Об этом периоде его жизни мы знаем только по его письмам из лагеря и инвалидного дома, а также от сидевших с ним людей. В тюрьме и в лагере к нему, как везде и всегда, относились с большим уважением[86]. Всем он казался человеком, удивительно внутренне свободным, равнодушным к тяготам заключения, погружённым в размышления об истории страны и судьбе революции. Казалось, что для него тюрьма — незначительный эпизод. Но я-то знала, какая в нём произошла перемена. Непреклонного, вольного духа в нём уже не было. Как все, он жил в лагере письмами и известиями от близких, мечтал о встрече с нами, и чувствовалась в нём какая-то пришибленность.

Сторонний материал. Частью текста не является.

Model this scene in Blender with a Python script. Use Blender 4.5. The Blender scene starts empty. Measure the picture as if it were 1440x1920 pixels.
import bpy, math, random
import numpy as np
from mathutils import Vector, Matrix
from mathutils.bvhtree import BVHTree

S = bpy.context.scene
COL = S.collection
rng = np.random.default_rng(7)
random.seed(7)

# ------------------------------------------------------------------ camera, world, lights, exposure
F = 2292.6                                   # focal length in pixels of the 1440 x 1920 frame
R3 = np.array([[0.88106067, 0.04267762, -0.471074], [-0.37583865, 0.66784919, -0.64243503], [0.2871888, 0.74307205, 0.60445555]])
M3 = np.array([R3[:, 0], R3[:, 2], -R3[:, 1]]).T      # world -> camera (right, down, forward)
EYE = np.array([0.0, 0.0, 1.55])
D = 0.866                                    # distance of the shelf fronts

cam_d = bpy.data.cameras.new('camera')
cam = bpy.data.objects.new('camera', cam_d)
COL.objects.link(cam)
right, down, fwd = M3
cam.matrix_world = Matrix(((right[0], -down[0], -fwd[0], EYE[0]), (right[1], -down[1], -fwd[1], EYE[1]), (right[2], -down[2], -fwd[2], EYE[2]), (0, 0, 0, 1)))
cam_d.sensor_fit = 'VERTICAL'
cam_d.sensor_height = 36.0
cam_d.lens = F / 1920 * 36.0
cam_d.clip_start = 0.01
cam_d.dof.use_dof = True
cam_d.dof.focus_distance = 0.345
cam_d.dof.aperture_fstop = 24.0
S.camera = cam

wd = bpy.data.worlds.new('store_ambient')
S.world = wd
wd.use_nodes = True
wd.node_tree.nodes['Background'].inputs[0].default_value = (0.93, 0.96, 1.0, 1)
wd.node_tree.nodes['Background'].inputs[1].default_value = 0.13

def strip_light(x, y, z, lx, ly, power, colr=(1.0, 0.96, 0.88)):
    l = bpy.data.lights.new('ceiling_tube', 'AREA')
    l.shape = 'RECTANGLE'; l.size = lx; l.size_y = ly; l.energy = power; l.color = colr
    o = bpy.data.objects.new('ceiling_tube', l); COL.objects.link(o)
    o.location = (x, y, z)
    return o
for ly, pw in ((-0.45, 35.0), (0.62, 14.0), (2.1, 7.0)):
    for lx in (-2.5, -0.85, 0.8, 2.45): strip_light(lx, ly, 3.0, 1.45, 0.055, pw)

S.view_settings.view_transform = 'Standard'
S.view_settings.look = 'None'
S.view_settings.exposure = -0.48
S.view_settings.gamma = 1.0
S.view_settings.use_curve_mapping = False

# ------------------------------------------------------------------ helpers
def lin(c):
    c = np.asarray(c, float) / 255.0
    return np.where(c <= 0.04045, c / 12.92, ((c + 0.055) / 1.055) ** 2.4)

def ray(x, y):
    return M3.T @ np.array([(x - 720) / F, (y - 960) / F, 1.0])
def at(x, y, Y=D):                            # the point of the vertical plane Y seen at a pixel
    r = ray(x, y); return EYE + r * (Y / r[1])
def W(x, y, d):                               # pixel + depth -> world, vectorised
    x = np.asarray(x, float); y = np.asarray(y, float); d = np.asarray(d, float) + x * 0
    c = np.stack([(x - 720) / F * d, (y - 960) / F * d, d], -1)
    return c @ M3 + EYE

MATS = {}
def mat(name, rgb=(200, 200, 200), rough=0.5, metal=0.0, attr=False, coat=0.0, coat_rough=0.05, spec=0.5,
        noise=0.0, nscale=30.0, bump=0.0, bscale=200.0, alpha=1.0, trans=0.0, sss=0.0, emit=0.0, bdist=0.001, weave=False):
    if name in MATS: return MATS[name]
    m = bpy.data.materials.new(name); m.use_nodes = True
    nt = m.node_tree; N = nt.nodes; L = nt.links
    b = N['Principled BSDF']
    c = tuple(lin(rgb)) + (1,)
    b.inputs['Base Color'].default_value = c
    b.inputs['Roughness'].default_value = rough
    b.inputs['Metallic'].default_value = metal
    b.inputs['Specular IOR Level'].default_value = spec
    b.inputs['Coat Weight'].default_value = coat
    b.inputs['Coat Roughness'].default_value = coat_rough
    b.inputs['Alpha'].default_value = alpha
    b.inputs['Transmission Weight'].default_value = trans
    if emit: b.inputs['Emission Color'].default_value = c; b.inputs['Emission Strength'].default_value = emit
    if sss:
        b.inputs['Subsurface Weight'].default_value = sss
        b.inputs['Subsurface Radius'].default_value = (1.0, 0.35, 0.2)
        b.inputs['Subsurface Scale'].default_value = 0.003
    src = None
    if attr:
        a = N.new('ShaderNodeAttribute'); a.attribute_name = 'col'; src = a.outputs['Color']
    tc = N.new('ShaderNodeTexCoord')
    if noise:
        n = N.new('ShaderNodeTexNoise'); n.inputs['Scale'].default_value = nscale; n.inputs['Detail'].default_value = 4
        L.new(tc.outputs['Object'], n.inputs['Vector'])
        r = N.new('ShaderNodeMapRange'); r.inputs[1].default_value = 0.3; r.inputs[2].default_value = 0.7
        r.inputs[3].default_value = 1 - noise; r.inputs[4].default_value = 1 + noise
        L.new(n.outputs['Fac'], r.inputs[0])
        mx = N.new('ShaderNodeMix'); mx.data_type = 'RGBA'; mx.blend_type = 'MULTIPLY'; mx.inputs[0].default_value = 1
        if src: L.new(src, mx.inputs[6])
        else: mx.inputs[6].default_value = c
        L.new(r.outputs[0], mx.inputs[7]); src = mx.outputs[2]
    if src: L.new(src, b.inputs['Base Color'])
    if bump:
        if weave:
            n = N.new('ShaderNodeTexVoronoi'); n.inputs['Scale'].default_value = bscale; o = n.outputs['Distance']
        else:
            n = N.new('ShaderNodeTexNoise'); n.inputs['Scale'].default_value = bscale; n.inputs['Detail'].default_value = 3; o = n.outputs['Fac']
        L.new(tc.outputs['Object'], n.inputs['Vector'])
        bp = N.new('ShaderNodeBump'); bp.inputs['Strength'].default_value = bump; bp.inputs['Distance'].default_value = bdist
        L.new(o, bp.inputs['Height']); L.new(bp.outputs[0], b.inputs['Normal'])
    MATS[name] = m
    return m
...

Но поразительно, что освободившись, он ещё помышлял о какой-то деятельности и презирал нашу озабоченность устройством быта, возню с квартирой. Как-то он вёз нашего маленького внука Шурика в коляске — прогуливать Шурика было его святой обязанностью — и вдруг сказал: «Я ещё своего назначения на земле не выполнил», — так же, как он написал мне в своём первом письме из лагеря.[87] Я говорю: «Опомнись, тебе уже семьдесят! Воспитывать внуков — вот наше единственное назначение на земле. И самый достойный финал. Достойнее много, что мы совершили Будем самиздат читать, давать, кому надо, кому интересно. То, что мы их не боимся[88] презираем и не скрываем этого — в этом наша борьба с режимом, и этого достаточно». Думаю, что я его убедила.

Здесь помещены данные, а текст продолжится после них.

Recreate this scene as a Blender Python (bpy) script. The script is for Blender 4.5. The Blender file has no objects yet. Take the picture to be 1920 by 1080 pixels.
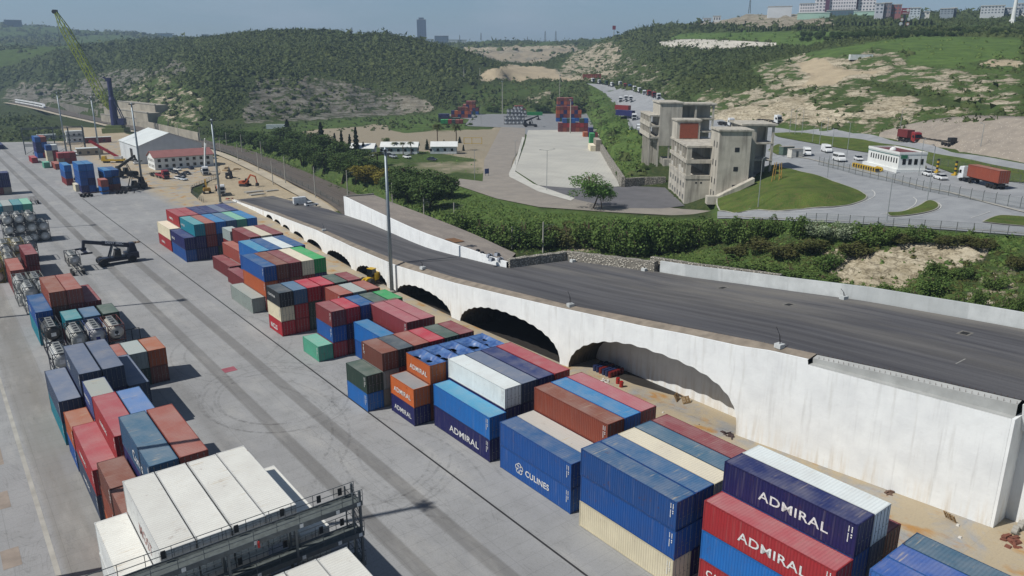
import bpy, bmesh, math, random
import numpy as np
from mathutils import Vector, Matrix, geometry
sc = bpy.context.scene
C = sc.collection
R = math.radians
rng = random.Random(7)
nrng = np.random.default_rng(7)

# ---------------------------------------------------------------- camera, sky, sun, exposure
CAM_H, PITCH, YAW, F_PX = 44.857, R(16.437), R(37.639), 1417.45
cam = bpy.data.cameras.new('camera')
cam.sensor_width = 36.0
cam.lens = 36.0 * F_PX / 1920
cam.clip_start, cam.clip_end = 1.0, 20000.0
camo = bpy.data.objects.new('camera', cam)
C.objects.link(camo)
camo.location = (0, 0, CAM_H)
camo.rotation_euler = (R(90) - PITCH, 0, -YAW)
sc.camera = camo

SUN_DIR = Vector((0.954 * math.cos(R(50)), -0.30 * math.cos(R(50)), -math.sin(R(50)))).normalized()
world = bpy.data.worlds.new('World')
sc.world = world
world.use_nodes = True
wn, wl = world.node_tree.nodes, world.node_tree.links
bg = wn['Background']
bg.inputs['Strength'].default_value = 0.05
sky = wn.new('ShaderNodeTexSky')
sky.sky_type = 'NISHITA'
sky.sun_disc = False
sky.sun_elevation = R(50)
sky.sun_rotation = R(-72.5)
sky.air_density = 1.0
sky.dust_density = 1.2
sky.ozone_density = 2.0
# thin broken cloud high in the sky
tc = wn.new('ShaderNodeTexCoord')
mp = wn.new('ShaderNodeMapping'); mp.inputs['Scale'].default_value = (1.2, 1.2, 5.0)
nz = wn.new('ShaderNodeTexNoise'); nz.inputs['Scale'].default_value = 3.2; nz.inputs['Detail'].default_value = 6; nz.inputs['Roughness'].default_value = .55
rp = wn.new('ShaderNodeValToRGB'); rp.color_ramp.elements[0].position = .47; rp.color_ramp.elements[1].position = .74
rp.color_ramp.elements[0].color = (0, 0, 0, 1); rp.color_ramp.elements[1].color = (.55, .55, .55, 1)
mx = wn.new('ShaderNodeMix'); mx.data_type = 'RGBA'; mx.inputs[7].default_value = (9.5, 10.6, 12.0, 1)
wl.new(tc.outputs['Generated'], mp.inputs['Vector']); wl.new(mp.outputs['Vector'], nz.inputs['Vector'])
wl.new(nz.outputs['Fac'], rp.inputs['Fac']); wl.new(rp.outputs['Color'], mx.inputs[0])
tint = wn.new('ShaderNodeMix'); tint.data_type = 'RGBA'; tint.blend_type = 'MULTIPLY'; tint.inputs[0].default_value = 1.0
tint.inputs[7].default_value = (.95, 1.13, 1.30, 1)
wl.new(sky.outputs['Color'], tint.inputs[6])
sepz = wn.new('ShaderNodeSeparateXYZ'); wl.new(tc.outputs['Generated'], sepz.inputs[0])
grad = wn.new('ShaderNodeMapRange'); grad.inputs[1].default_value = 0.0; grad.inputs[2].default_value = .35; grad.inputs[3].default_value = 1.75; grad.inputs[4].default_value = .72
wl.new(sepz.outputs[2], grad.inputs[0]); hzb = wn.new('ShaderNodeVectorMath'); hzb.operation = 'SCALE'
wl.new(tint.outputs[2], hzb.inputs[0]); wl.new(grad.outputs[0], hzb.inputs['Scale'])
wl.new(hzb.outputs[0], mx.inputs[6]); wl.new(mx.outputs[2], bg.inputs['Color'])

sl = bpy.data.lights.new('sun', 'SUN')
sl.energy = 4.9; sl.angle = R(0.5); sl.color = (1.0, .96, .90)
so = bpy.data.objects.new('sun', sl); C.objects.link(so)
so.rotation_euler = SUN_DIR.to_track_quat('-Z', 'Y').to_euler()
so.location = (-200, 60, 300)

sc.view_settings.view_transform = 'Standard'
sc.view_settings.look = 'None'
sc.view_settings.exposure = -0.1
sc.view_settings.gamma = 1.0
sc.render.engine = 'CYCLES'
sc.cycles.max_bounces = 5
sc.cycles.diffuse_bounces = 2
sc.cycles.volume_bounces = 0

# ---------------------------------------------------------------- looking from the photo into the place
FWD = np.array([math.sin(YAW) * math.cos(PITCH), math.cos(YAW) * math.cos(PITCH), -math.sin(PITCH)])
RGT = np.array([math.cos(YAW), -math.sin(YAW), 0.0])
UPV = np.cross(RGT, FWD)
FH = np.array([math.sin(YAW), math.cos(YAW)])
EYE = np.array([0, 0, CAM_H])
def ray(x, y):
    return FWD + (x - 960) / F_PX * RGT + (540 - y) / F_PX * UPV
def P(x, y, z=0.0):                       # point seen at (x, y) lying at height z
    d = ray(x, y); t = (z - CAM_H) / d[2]
    return EYE + d * t
def PD(x, y, depth):                      # point seen at (x, y) at a horizontal distance along the view
    d = ray(x, y); t = depth / (d[0] * FH[0] + d[1] * FH[1])
    return EYE + d * t
def project(X):
    d = np.asarray(X, float) - EYE
    w = d @ FWD
    w = np.where(w < .1, .1, w)
    return 960 + F_PX * (d @ RGT) / w, 540 - F_PX * (d @ UPV) / w
def rise(x, y, base):                     # height of the point seen at (x, y) above ground point base
    d = ray(x, y); n = d[:2]; t = (np.asarray(base)[:2] @ n) / (n @ n)
    return CAM_H + d[2] * t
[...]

Когда он вернулся из лагеря, его облепили старые «бэ», как мы их называли — старые большевики. При встрече с ним каждый из них чувствовал неловкость: они получали на старости лет персональные пенсии, а он, чьи заслуги перед революцией были так велики, остался обойдённым. И они стали для него добиваться привилегий. А он должен был решить, достойно ли пользоваться привилегиями, полученными за прошлое, которое он сам давно осудил. Они просили, чтобы я на него повлияла: нужна была только его подпись под ходатайством о персональной пенсии. Я не стала бы на него давить, но жили мы вшестером в одной комнате, а звание персонального пенсионера давало право на дополнительную жилплощадь, и в конце концов я его уговорила. Вдова Свердлова Клавдия Новгородцева, И.Папанин и Маруся Кубанцева сами написали его биографию, хлопотали, добивались и наконец добились для него персональной пенсии союзного значения — большая редкость для беспартийного.

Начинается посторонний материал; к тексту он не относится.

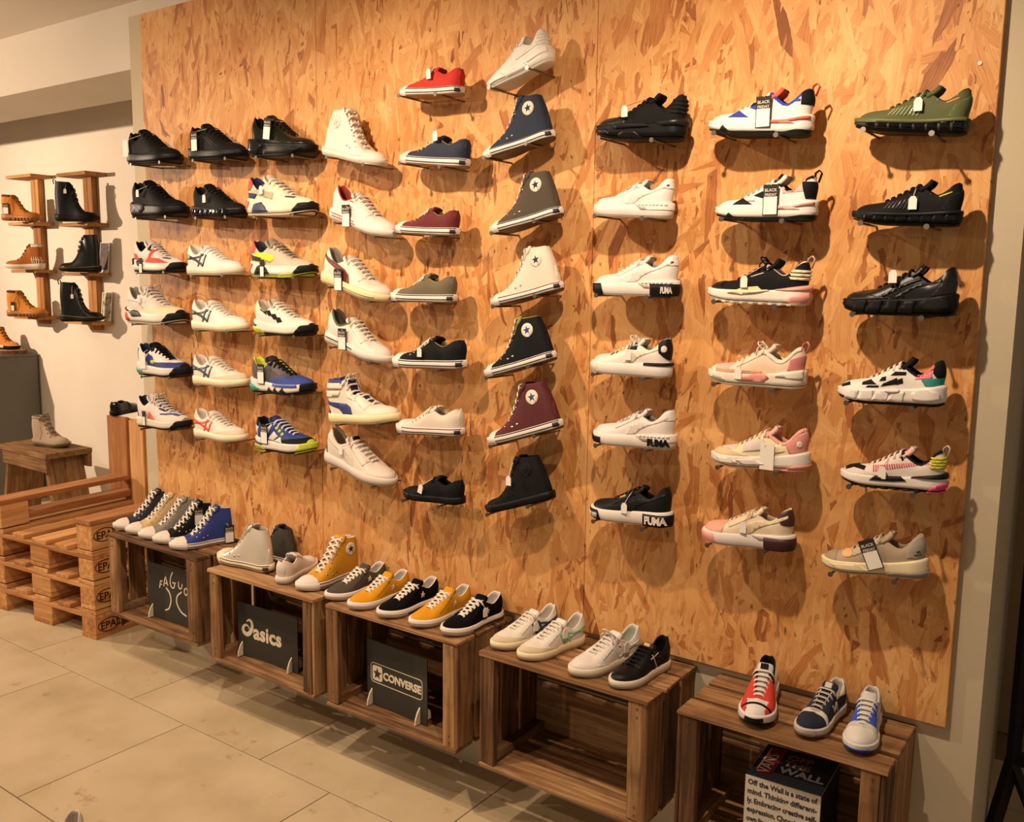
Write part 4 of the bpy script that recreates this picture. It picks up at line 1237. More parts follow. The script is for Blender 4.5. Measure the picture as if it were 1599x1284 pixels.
S('5.3', 'grey and blue sneaker with lime collar and jagged black-white sole', 'runner', '#4c464a', sole='#e0d9d0', out='#161618', lace='#121214', lining='#c3cf3c', tongue='#26262a', tagspec=('friday', .28, .23),
  panels=[('blue_toe', 'u', mudguard('runner', [.06, .11, .13], .38), '#2c3f86', .006), ('toe_cap', 'u', toerub(.87, .08, .3, -.06), '#2a3f8c', .005), ('mesh_panel', 'u', [[(.42, .28), (.6, .22), (.66, .25), (.44, .37)]], '#5c545c', .004), ('teal_heel', 's', [[(-.1, .02), (.10, .02), (.24, .05), (.12, .10), (-.1, .16)]], '#2f8d7d', .010), ('black_jag', 's', [[(.36, .0), (.42, .08), (.48, .02)], [(.48, .0), (.55, .085), (.62, .02)], [(.62, .02), (.7, .09), (.76, .02)]], '#17171a', .012), ('blue_rim', 's', rand_line('runner', .03, -.012, .5, .9), '#3b5fb0', .010), ('toe_rubber', 's', toerub(.92, .0, .2, .02), '#17171a', .008)])
S('6.1', 'white slim sneaker with orange triangle, navy lining and black toe', 'slim_runner', '#ddd2ca', sole='#e0d8cc', out='#19191b', lace='#cfc4b8', lining='#191d3c', tagspec=('slim', .27, .13, dict(anchor=(.28, -.12, .23))), bow=True,
  panels=[('heel_tab', 'u', heelpart(.12, .14, .24, -.05), '#2a355e', .006), ('orange_flash', 'u', [[(.30, .11), (.52, .10), (.36, .22)]], '#dd5a40', .006), ('toe_panel', 'u', mudguard('slim_runner', [.05, .12, .13], .55), '#ddd2c2', .005), ('blue_line', 'u', stroke([(.62, .205), (.8, .205), (.9, .19)], .014), '#3a4a86', .008), ('lace_gap', 'u', stroke([(.55, .27), (.66, .24)], .014) + stroke([(.5, .31), (.6, .28)], .014), '#2a355e', .006), ('toe_rubber', 's', toerub(.82, .0, .16, .14), '#17171a', .007), ('toe_guard', 'u', toerub(.96, .05, .16, 0), '#17171a', .005)])
S('6.2', 'white low court shoe with red crossing stripes and beige toe', 'court', '#e4dccf', sole='#dfd3b8', lace='#cfc4b8', lining='#d3c8ba', panels=tiger('#d24a34') + [('toe_panel', 'u', mudguard('court', [.02, .07, .09], .42), '#cfc0aa', .005, lambda c: fabric(c, .9, 'suede'))])
S('6.3', 'navy, black and white sneaker with lime toe bumper and lime heel bubble', 'runner', '#2a3a78', sole='#e0d9d0', out='#17171a', lace='#b9b8c0', lining='#141416', tongue='#26346e', tagspec=('friday', .26, .22),
  panels=[('black_guard', 'u', mudguard('runner', [.05, .08, .10], .45), '#141416', .006), ('white_jag', 'u', [[(.0, .2), (.08, .2), (.12, .3), (.02, .34)], [(.3, .16), (.4, .14), (.5, .2), (.42, .26)], [(.42, .14), (.6, .13), (.56, .2)], [(.24, .24), (.3, .23), (.36, .34), (.3, .35)]], '#e2dcd4', .007), ('black_heel', 'u', heelpart(.1, .3, .6, .03), '#131316', .006), ('lime_eyelets', 'u', disc(.46, .30, .02, 8) + disc(.52, .27, .02, 8) + disc(.58, .235, .02, 8), '#b9c24a', .009), ('lime_heel', 's', [[(-.1, .0), (.24, .0), (.2, .07), (-.1, .10)]], '#aab23e', .012, lambda c: rubber(c, .25)), ('navy_line', 's', stroke([(-.02, .13), (.2, .09)], .022), '#26346e', .009), ('lime_toe', 's', toerub(.82, .0, .2, .13), '#b0b83c', .008), ('lime_toe_guard', 'u', toerub(.95, .05, .18, 0), '#b0b83c', .007)])

S('d1', 'all-white leather high-top canvas-style shoe with a pale ankle patch', 'chuck_high', '#dfd6c6', sole='#dfd5c6', lace='#dcd2c4', lining='#cfc4b2', umat=lambda c: leather(c, .5), panels=chuck('chuck_high', '#dfd6c6', line='#d2c6b4', capc='#dfd6c8', solec='#dfd5c6', patch=('#cdbfb4', '#c2b3a8'), vis=-1, eye='#cfc6b8'))
S('d2', 'white low shoe with twin red sole lines and red lining', 'court', '#dfd6cb', sole='#e0d8cc', lace='#d6ccc0', lining='#8e2f2a', tongue='#dcd2c6', umat=lambda c: leather(c, .5), tagspec=('friday', .36, .10, dict(anchor=(.42, -.14, .2))),
  panels=[('red_lines', 's', sole_line('court', .72, .72, .010, .1, .5) + sole_line('court', .45, .45, .010, .12, .52), '#b5453c', .004), ('stay_edge', 'u', eyestay('court', .05), '#ddd3c8', .005), ('red_print', 'u', stroke([(.33, .27), (.40, .265)], .012), '#b5453c', .004), ('heel_tab', 'u', heelpart(.06, .26, .5, .03), '#dcd3c4', .005), ('red_rim', 'u', topline('court', .006), '#a33a32', .004)])
S('d3', 'white low shoe with a burgundy curved side stripe on a cream sole', 'court', '#ddd3c6', sole='#d9c79a', lace='#cdc3b6', lining='#8a8078', umat=lambda c: leather(c, .5), tagspec=('friday', .36, .10, dict(anchor=(.36, -.13, .18))), panels=form('#5f2420') + [('toe_panel', 'u', mudguard('court', [.03, .09, .11], .52), '#d3c4b4', .005), ('stay', 'u', eyestay('court', .05), '#dcd2c4', .006), ('sole_ridge', 's', sole_line('court', .5, .5, .012, .3, .9), '#cdb98a', .006)])
S('d4', 'white low shoe with a thin black sole line and dark lining', 'court', '#ddd4c9', sole='#ded5cb', lace='#cbc2b4', lining='#4a4238', umat=lambda c: leather(c, .5), tagspec=('friday', .37, .12, dict(anchor=(.37, -.13, .22))), panels=[('black_line', 's', sole_line('court', .62, .62, .012, .08, .55), '#2a2a30', .004), ('stay', 'u', eyestay('court', .05), '#dcd2c6', .005), ('collar', 'u', topline('court', .016), '#4c5638', .004), ('heel_tab', 'u', heelpart(.05, .25, .5, .03), '#d6ccba', .005)])
S('d5', 'white mid-top basketball shoe with navy stripe, navy collar and red heel', 'mid', '#e0d8ca', sole='#dccda4', lace='#d8cebe', lining='#27366e', tongue='#222a52', umat=lambda c: leather(c, .5), bow=True,
  panels=[('navy_collar', 'u', topline('mid', .035), '#27366e', .005), ('ankle_pad', 'u', [[(-.1, .385), (.3, .375), (.32, .44), (-.1, .45)], [(-.1, .29), (.25, .30), (.28, .36), (-.1, .365)]], '#e2dacc', .014), ('red_piping', 'u', stroke([(-.1, .372), (.27, .368)], .014), '#bf4334', .008)] + [('navy_stripe', 'u', band([(.02, .26), (.12, .24), (.26, .225), (.36, .215), (.42, .18), (.45, .09)], [(.02, .23), (.12, .20), (.24, .165), (.28, .13), (.30, .10), (.31, .08)]), '#27366e', .006)] + [('red_heel', 'u', [[(-.1, .16), (.09, .10), (.06, .22), (-.1, .26)]], '#bf4334', .006), ('black_heel', 'u', [[(-.1, .09), (.115, .09), (.08, .15), (-.1, .17)]], '#1b1b1f', .008), ('stay', 'u', eyestay('mid', .055), '#e2dacc', .006), ('toe_panel', 'u', mudguard('mid', [.02, .05, .07], .6), '#d6cbb8', .004)])
S('d6', 'white low shoe with black heel patch and black tongue label, pitched down', 'court', '#d9cdbf', sole='#dcd0c4', lace='#c6baac', lining='#b7a994', umat=lambda c: leather(c, .5), tonguelabel='#18181a', tagspec=('small', .32, .22, dict(string='r')), panels=[('black_heel', 'u', [[(-.1, .10), (.10, .10), (.06, .20), (-.1, .24)]], '#22222a', .005)] + form('#d6cabd', .006) + [('stay', 'u', eyestay('court', .05), '#d8ccbe', .006), ('toe_panel', 'u', mudguard('court', [.02, .06, .08], .6), '#d4c8ba', .004)])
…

Во время Шестидневной войны у него пробудился интерес к Израилю. И часто он шокировал старых товарищей своими высказываниями. Он продолжал с ними встречаться, понимая, что, хлопоча за него, они преодолели глубоко укоренившийся в них страх. И когда они его приглашали — что ж, ребята неплохие, можно и встретиться. Однажды старый большевик Васька, когда-то хороший, смелый парень, отсидевший много лет, позвал нас в гости по случаю своего восстановления в партии. Пришли, едим, пьём, Алёшу все обожают. В его присутствии и прежде никогда не пили ни за Сталина, ни за партию, и на этот раз пили за здоровье престарелой Пати, которая получала кремлёвский паёк, и всё, что было на столе, дадено ею. И вдруг отец говорит: «Предлагаю выпить за единственного генерала, которого я уважаю — за Моше Даяна». Они все вздрогнули, а я: «Ну, этот тост я поддерживаю». Что тут началось! И они на меня напали, как всегда: папа, такая контра, мог что угодно себе позволить — в контрах ходила я. Васька кричит: «Не позволю таких тостов в моём доме!» Я произнесла речь: «Старые хрычи! Зачем вы продолжаете врать? Вам всем умирать пора, о душе подумать надо! Я понимаю, что в партии Ваське надо было восстановиться, но здесь, среди своих, зачем врать?» Поднялись крики: «Контрреволюция! Израиль — фашистское государство!» А ведь все евреи. «Врёте, — говорю, — каждый из вас в разговоре со мной высказывался по-другому, и ты, и ты, и ты. Чего вы боитесь? Все вы — персональные пенсионеры. Ничего вам не сделают, не лишат пайков. Даже если среди нас здесь есть стукачи, они закроют глаза, не будут слушать. И дел ваших КГБ разбирать не станет». Они мне: «Если партия ошибалась…» «И партия ваша говно, и вы сами». И мы ушли, но всё-таки на прощанье они с нами расцеловались. Слушали-то они с удовольствием, всю жизнь мечтали услышать такое, что сами знали, но о чём боялись даже подумать.